Supreme Court nominee, Brett Kavanaugh, at the Senate Judicuary Committee hearing.

Senate Republicans hold a 51-49 majority and cannot afford two or more Republicans voting against Kavanaugh's nomination unless they pick up votes from Democrats. Alaska's Murkowski and Maine Republican Sen. Susan Collins are two key GOP swing votes.

Flake sits on the Senate Judiciary Committee and was the first Republican to join Democrats in urging a delay in the committee vote, planned for Thursday, until the panel has heard from Christine Blasey Ford, who alleges Kavanaugh sexually assaulted her more than three decades ago, The Washington Post and Politico reported Sunday.

"I've made it clear that I'm not comfortable moving ahead with the vote on Thursday if we have not heard her side of the story or explored this further," the Arizona senator told the Post.

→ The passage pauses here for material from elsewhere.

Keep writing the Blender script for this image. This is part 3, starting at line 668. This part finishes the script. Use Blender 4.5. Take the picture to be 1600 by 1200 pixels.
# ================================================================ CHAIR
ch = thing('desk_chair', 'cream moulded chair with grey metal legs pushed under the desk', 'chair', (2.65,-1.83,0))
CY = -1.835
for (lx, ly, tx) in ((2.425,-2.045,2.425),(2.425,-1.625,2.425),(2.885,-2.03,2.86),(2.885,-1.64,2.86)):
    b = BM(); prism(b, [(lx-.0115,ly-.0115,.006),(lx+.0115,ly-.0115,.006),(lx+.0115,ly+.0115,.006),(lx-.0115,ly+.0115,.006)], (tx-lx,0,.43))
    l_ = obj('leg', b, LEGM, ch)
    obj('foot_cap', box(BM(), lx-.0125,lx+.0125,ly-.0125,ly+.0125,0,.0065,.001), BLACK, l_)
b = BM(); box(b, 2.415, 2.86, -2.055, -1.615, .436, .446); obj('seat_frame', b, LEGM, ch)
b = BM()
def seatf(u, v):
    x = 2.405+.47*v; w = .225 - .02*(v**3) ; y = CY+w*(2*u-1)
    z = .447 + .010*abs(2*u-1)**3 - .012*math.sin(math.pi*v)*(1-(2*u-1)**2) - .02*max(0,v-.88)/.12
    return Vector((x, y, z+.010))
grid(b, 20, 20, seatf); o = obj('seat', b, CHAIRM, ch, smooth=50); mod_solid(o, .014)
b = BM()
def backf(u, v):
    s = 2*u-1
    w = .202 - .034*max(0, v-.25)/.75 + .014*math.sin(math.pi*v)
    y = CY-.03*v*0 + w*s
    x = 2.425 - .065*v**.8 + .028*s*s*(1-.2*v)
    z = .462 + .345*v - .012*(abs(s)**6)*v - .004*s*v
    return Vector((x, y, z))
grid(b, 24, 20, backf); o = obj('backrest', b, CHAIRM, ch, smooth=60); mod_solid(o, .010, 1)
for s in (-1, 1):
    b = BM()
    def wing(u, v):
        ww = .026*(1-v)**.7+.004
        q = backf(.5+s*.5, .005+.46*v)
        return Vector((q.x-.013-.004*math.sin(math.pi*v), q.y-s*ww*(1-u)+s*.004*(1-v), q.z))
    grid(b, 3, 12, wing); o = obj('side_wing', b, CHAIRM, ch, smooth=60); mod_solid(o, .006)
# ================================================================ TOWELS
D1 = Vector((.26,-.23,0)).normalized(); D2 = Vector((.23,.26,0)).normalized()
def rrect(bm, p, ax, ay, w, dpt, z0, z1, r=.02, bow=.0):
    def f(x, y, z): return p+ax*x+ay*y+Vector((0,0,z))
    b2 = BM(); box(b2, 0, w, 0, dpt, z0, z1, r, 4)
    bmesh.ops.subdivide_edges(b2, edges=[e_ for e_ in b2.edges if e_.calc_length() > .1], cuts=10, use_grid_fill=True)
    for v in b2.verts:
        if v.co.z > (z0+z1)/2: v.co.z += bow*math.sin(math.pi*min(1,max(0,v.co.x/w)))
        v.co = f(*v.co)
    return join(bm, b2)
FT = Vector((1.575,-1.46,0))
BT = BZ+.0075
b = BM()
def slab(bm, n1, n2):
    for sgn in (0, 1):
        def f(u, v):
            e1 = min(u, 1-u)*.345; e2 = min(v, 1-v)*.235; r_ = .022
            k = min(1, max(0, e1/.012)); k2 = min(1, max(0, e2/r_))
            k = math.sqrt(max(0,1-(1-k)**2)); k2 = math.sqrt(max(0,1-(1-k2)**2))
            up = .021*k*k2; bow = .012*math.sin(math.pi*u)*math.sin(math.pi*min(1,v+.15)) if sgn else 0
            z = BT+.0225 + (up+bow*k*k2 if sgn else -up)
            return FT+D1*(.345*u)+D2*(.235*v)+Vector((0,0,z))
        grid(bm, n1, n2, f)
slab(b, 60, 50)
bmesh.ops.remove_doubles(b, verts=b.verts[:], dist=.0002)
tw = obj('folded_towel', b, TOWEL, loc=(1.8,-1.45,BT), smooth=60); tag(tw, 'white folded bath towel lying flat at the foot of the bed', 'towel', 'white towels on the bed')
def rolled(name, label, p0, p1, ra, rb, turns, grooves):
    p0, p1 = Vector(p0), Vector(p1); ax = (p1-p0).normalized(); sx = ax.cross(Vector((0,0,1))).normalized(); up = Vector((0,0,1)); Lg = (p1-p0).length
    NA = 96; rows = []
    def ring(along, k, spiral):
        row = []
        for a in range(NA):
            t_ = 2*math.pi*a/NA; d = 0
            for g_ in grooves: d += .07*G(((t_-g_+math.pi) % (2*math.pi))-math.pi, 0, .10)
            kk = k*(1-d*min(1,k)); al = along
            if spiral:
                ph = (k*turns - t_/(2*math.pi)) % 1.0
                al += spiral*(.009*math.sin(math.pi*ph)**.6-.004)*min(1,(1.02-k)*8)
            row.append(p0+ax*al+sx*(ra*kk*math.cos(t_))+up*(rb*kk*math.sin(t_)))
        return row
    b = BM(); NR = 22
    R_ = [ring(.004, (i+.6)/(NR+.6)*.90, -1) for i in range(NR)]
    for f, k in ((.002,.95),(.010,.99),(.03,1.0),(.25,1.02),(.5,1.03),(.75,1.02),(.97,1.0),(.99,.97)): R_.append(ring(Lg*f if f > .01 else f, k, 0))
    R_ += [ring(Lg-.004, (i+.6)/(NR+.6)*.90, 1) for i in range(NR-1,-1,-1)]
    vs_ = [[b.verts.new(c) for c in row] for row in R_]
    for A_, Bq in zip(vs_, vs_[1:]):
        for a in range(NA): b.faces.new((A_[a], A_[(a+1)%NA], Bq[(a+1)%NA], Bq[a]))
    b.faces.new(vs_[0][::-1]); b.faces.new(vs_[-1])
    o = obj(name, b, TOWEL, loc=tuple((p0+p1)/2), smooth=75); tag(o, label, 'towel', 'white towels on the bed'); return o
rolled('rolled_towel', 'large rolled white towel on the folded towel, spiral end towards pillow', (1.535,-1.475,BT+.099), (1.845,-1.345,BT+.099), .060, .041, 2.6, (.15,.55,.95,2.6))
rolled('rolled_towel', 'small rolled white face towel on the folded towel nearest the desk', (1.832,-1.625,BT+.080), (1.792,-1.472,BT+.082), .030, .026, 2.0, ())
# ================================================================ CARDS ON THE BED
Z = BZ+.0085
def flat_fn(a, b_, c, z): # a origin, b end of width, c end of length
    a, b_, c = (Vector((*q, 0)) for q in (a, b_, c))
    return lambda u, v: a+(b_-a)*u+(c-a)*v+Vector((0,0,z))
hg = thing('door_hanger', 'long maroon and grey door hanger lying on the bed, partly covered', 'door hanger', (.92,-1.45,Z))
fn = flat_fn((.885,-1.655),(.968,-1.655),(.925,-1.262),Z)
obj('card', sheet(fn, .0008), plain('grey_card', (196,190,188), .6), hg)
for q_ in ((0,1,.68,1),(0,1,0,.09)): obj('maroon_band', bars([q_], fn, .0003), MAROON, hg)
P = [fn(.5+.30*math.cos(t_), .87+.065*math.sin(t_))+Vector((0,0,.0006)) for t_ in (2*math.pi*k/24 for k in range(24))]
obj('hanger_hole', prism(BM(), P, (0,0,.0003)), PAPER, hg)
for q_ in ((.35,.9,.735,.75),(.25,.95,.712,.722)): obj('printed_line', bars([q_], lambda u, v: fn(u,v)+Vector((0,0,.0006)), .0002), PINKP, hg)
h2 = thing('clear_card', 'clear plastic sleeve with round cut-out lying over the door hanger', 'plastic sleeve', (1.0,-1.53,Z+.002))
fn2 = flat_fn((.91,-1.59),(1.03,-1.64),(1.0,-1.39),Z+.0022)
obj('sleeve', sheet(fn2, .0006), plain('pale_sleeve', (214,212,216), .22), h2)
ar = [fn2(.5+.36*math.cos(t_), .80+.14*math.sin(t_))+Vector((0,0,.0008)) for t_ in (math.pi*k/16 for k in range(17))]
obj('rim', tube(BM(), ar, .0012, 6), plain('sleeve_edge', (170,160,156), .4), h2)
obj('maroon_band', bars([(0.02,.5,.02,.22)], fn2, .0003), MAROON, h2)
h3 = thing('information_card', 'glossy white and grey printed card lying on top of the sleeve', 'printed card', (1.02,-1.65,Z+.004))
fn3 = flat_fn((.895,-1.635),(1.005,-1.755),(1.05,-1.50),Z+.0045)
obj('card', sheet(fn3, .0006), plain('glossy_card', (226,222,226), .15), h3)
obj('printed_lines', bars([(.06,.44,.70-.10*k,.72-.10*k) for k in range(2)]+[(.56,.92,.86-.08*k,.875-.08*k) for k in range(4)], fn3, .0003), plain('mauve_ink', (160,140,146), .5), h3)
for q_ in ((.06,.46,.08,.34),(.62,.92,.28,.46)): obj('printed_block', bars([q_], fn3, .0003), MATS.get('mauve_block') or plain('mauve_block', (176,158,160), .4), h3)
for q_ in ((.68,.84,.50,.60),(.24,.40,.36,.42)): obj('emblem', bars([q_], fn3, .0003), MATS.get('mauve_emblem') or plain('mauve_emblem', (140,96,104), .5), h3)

Flake did not say to the Post what form the communication with Ford should take or how he plans to vote. He told Politico, "We need to hear from her. And I don't think I'm alone in this."

In a statement on Friday, Kavanaugh denied the reported allegations that while at a party during his time in high school, he pushed a woman, who then had not been publicly identified, into a room, locked the door to the room along with another male and tried to take off the woman's clothes.

"I categorically and unequivocally deny this allegation. I did not do this back in high school or at any time," his statement said.

Corker also believes Kavanaugh's accuser should be heard out before the Judiciary Committee votes on his nomination, the Tennessee senator's spokesperson, Micah Johnson, said in a statement to CNN. Corker, however, does not sit on the panel.

Ford came forward publicly Sunday, detailing her allegations about the Supreme Court nominee in an interview with the Post. As her private outreach to California Democratic Sen. Dianne Feinstein became public over the past week, she decided to go ahead and speak out herself, Sunday's report said.

In the Post's report on Sunday, Ford alleged Kavanaugh "pinned her to a bed on her back and groped her over her clothes, grinding his body against hers" while trying to remove her clothes. "When she tried to scream, she said, he put his hand over her mouth," but ultimately she was able to run from the room, the report added.